Given task: What is needed here is an exact copy of every entry.

Exercise materials:
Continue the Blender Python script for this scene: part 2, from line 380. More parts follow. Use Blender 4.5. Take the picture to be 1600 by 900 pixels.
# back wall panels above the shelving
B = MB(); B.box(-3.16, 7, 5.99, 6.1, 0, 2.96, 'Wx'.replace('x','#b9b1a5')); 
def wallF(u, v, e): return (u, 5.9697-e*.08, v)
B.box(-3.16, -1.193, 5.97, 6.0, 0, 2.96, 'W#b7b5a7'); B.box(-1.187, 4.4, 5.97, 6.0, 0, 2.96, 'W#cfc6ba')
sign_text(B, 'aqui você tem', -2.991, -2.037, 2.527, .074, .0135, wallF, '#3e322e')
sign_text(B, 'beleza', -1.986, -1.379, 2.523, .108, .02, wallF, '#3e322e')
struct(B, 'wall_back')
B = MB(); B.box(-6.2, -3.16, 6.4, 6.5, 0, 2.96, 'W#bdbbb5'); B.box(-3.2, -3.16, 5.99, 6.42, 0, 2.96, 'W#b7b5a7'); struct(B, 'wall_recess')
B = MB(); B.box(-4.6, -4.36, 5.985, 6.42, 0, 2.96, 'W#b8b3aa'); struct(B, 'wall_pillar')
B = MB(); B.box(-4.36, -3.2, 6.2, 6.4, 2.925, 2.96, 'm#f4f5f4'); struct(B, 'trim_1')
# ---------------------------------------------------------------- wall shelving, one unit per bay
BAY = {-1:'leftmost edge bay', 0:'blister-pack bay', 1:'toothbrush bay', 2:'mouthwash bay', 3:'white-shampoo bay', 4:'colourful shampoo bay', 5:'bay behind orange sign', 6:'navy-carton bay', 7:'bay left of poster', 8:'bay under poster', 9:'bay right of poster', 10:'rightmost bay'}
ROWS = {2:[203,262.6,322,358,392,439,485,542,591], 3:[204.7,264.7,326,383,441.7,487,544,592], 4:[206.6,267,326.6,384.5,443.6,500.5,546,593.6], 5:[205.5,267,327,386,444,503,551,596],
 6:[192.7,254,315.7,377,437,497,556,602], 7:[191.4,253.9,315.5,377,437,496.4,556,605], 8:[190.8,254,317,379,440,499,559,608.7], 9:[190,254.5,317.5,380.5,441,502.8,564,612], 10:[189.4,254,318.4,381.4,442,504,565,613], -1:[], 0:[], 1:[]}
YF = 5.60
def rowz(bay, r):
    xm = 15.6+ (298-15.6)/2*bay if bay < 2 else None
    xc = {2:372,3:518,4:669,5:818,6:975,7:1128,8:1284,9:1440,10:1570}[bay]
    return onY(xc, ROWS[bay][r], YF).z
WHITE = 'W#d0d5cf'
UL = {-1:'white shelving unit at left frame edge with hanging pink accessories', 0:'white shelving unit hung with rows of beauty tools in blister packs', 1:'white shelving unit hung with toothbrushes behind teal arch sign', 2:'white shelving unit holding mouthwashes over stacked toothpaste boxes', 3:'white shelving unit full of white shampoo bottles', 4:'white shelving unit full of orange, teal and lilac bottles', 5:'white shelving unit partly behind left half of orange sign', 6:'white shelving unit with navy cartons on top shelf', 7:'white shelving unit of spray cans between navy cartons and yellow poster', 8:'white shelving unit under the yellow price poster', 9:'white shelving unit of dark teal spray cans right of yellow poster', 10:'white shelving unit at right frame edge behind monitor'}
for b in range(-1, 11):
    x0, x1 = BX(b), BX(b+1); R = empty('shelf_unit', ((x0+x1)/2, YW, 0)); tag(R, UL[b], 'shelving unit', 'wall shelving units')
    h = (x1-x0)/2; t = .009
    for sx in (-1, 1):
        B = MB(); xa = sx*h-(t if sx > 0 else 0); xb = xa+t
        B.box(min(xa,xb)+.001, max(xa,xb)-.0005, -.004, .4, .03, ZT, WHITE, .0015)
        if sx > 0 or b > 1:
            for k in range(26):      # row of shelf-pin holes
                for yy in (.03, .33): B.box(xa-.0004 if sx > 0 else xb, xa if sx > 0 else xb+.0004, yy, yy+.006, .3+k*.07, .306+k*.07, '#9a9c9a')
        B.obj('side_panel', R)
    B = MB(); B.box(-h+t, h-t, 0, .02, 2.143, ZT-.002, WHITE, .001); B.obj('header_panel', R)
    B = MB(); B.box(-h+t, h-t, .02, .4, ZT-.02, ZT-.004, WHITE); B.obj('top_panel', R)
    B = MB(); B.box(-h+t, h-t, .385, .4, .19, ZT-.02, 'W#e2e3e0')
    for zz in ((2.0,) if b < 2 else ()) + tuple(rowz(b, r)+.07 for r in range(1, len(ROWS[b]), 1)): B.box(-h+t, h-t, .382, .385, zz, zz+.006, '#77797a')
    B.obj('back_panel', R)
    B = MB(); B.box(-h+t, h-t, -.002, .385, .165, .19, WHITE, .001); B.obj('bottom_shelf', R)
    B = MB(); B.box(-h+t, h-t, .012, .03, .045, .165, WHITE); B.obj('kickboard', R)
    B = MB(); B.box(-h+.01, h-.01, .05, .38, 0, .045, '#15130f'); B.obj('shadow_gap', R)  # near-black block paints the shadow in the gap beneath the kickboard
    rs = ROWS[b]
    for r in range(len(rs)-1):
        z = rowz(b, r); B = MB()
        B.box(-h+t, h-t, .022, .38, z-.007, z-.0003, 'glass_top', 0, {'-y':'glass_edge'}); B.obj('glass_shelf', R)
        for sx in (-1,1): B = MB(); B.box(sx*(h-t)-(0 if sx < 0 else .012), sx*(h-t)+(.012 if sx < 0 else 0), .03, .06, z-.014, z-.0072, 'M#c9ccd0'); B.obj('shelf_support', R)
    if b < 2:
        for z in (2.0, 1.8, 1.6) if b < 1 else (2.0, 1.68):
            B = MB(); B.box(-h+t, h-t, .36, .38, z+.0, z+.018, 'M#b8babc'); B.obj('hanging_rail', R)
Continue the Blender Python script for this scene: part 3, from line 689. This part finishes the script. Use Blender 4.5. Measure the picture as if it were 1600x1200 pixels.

Complete output:
Continue the Blender Python script for this scene: part 2, from line 380. More parts follow. Use Blender 4.5. Take the picture to be 1600 by 900 pixels.
# back wall panels above the shelving
B = MB(); B.box(-3.16, 7, 5.99, 6.1, 0, 2.96, 'Wx'.replace('x','#b9b1a5')); 
def wallF(u, v, e): return (u, 5.9697-e*.08, v)
B.box(-3.16, -1.193, 5.97, 6.0, 0, 2.96, 'W#b7b5a7'); B.box(-1.187, 4.4, 5.97, 6.0, 0, 2.96, 'W#cfc6ba')
sign_text(B, 'aqui você tem', -2.991, -2.037, 2.527, .074, .0135, wallF, '#3e322e')
sign_text(B, 'beleza', -1.986, -1.379, 2.523, .108, .02, wallF, '#3e322e')
struct(B, 'wall_back')
B = MB(); B.box(-6.2, -3.16, 6.4, 6.5, 0, 2.96, 'W#bdbbb5'); B.box(-3.2, -3.16, 5.99, 6.42, 0, 2.96, 'W#b7b5a7'); struct(B, 'wall_recess')
B = MB(); B.box(-4.6, -4.36, 5.985, 6.42, 0, 2.96, 'W#b8b3aa'); struct(B, 'wall_pillar')
B = MB(); B.box(-4.36, -3.2, 6.2, 6.4, 2.925, 2.96, 'm#f4f5f4'); struct(B, 'trim_1')
# ---------------------------------------------------------------- wall shelving, one unit per bay
BAY = {-1:'leftmost edge bay', 0:'blister-pack bay', 1:'toothbrush bay', 2:'mouthwash bay', 3:'white-shampoo bay', 4:'colourful shampoo bay', 5:'bay behind orange sign', 6:'navy-carton bay', 7:'bay left of poster', 8:'bay under poster', 9:'bay right of poster', 10:'rightmost bay'}
ROWS = {2:[203,262.6,322,358,392,439,485,542,591], 3:[204.7,264.7,326,383,441.7,487,544,592], 4:[206.6,267,326.6,384.5,443.6,500.5,546,593.6], 5:[205.5,267,327,386,444,503,551,596],
 6:[192.7,254,315.7,377,437,497,556,602], 7:[191.4,253.9,315.5,377,437,496.4,556,605], 8:[190.8,254,317,379,440,499,559,608.7], 9:[190,254.5,317.5,380.5,441,502.8,564,612], 10:[189.4,254,318.4,381.4,442,504,565,613], -1:[], 0:[], 1:[]}
YF = 5.60
def rowz(bay, r):
    xm = 15.6+ (298-15.6)/2*bay if bay < 2 else None
    xc = {2:372,3:518,4:669,5:818,6:975,7:1128,8:1284,9:1440,10:1570}[bay]
    return onY(xc, ROWS[bay][r], YF).z
WHITE = 'W#d0d5cf'
UL = {-1:'white shelving unit at left frame edge with hanging pink accessories', 0:'white shelving unit hung with rows of beauty tools in blister packs', 1:'white shelving unit hung with toothbrushes behind teal arch sign', 2:'white shelving unit holding mouthwashes over stacked toothpaste boxes', 3:'white shelving unit full of white shampoo bottles', 4:'white shelving unit full of orange, teal and lilac bottles', 5:'white shelving unit partly behind left half of orange sign', 6:'white shelving unit with navy cartons on top shelf', 7:'white shelving unit of spray cans between navy cartons and yellow poster', 8:'white shelving unit under the yellow price poster', 9:'white shelving unit of dark teal spray cans right of yellow poster', 10:'white shelving unit at right frame edge behind monitor'}
for b in range(-1, 11):
    x0, x1 = BX(b), BX(b+1); R = empty('shelf_unit', ((x0+x1)/2, YW, 0)); tag(R, UL[b], 'shelving unit', 'wall shelving units')
    h = (x1-x0)/2; t = .009
    for sx in (-1, 1):
        B = MB(); xa = sx*h-(t if sx > 0 else 0); xb = xa+t
        B.box(min(xa,xb)+.001, max(xa,xb)-.0005, -.004, .4, .03, ZT, WHITE, .0015)
        if sx > 0 or b > 1:
            for k in range(26):      # row of shelf-pin holes
                for yy in (.03, .33): B.box(xa-.0004 if sx > 0 else xb, xa if sx > 0 else xb+.0004, yy, yy+.006, .3+k*.07, .306+k*.07, '#9a9c9a')
        B.obj('side_panel', R)
    B = MB(); B.box(-h+t, h-t, 0, .02, 2.143, ZT-.002, WHITE, .001); B.obj('header_panel', R)
    B = MB(); B.box(-h+t, h-t, .02, .4, ZT-.02, ZT-.004, WHITE); B.obj('top_panel', R)
    B = MB(); B.box(-h+t, h-t, .385, .4, .19, ZT-.02, 'W#e2e3e0')
    for zz in ((2.0,) if b < 2 else ()) + tuple(rowz(b, r)+.07 for r in range(1, len(ROWS[b]), 1)): B.box(-h+t, h-t, .382, .385, zz, zz+.006, '#77797a')
    B.obj('back_panel', R)
    B = MB(); B.box(-h+t, h-t, -.002, .385, .165, .19, WHITE, .001); B.obj('bottom_shelf', R)
    B = MB(); B.box(-h+t, h-t, .012, .03, .045, .165, WHITE); B.obj('kickboard', R)
    B = MB(); B.box(-h+.01, h-.01, .05, .38, 0, .045, '#15130f'); B.obj('shadow_gap', R)  # near-black block paints the shadow in the gap beneath the kickboard
    rs = ROWS[b]
    for r in range(len(rs)-1):
        z = rowz(b, r); B = MB()
        B.box(-h+t, h-t, .022, .38, z-.007, z-.0003, 'glass_top', 0, {'-y':'glass_edge'}); B.obj('glass_shelf', R)
        for sx in (-1,1): B = MB(); B.box(sx*(h-t)-(0 if sx < 0 else .012), sx*(h-t)+(.012 if sx < 0 else 0), .03, .06, z-.014, z-.0072, 'M#c9ccd0'); B.obj('shelf_support', R)
    if b < 2:
        for z in (2.0, 1.8, 1.6) if b < 1 else (2.0, 1.68):
            B = MB(); B.box(-h+t, h-t, .36, .38, z+.0, z+.018, 'M#b8babc'); B.obj('hanging_rail', R)
Continue the Blender Python script for this scene: part 3, from line 689. This part finishes the script. Use Blender 4.5. Measure the picture as if it were 1600x1200 pixels.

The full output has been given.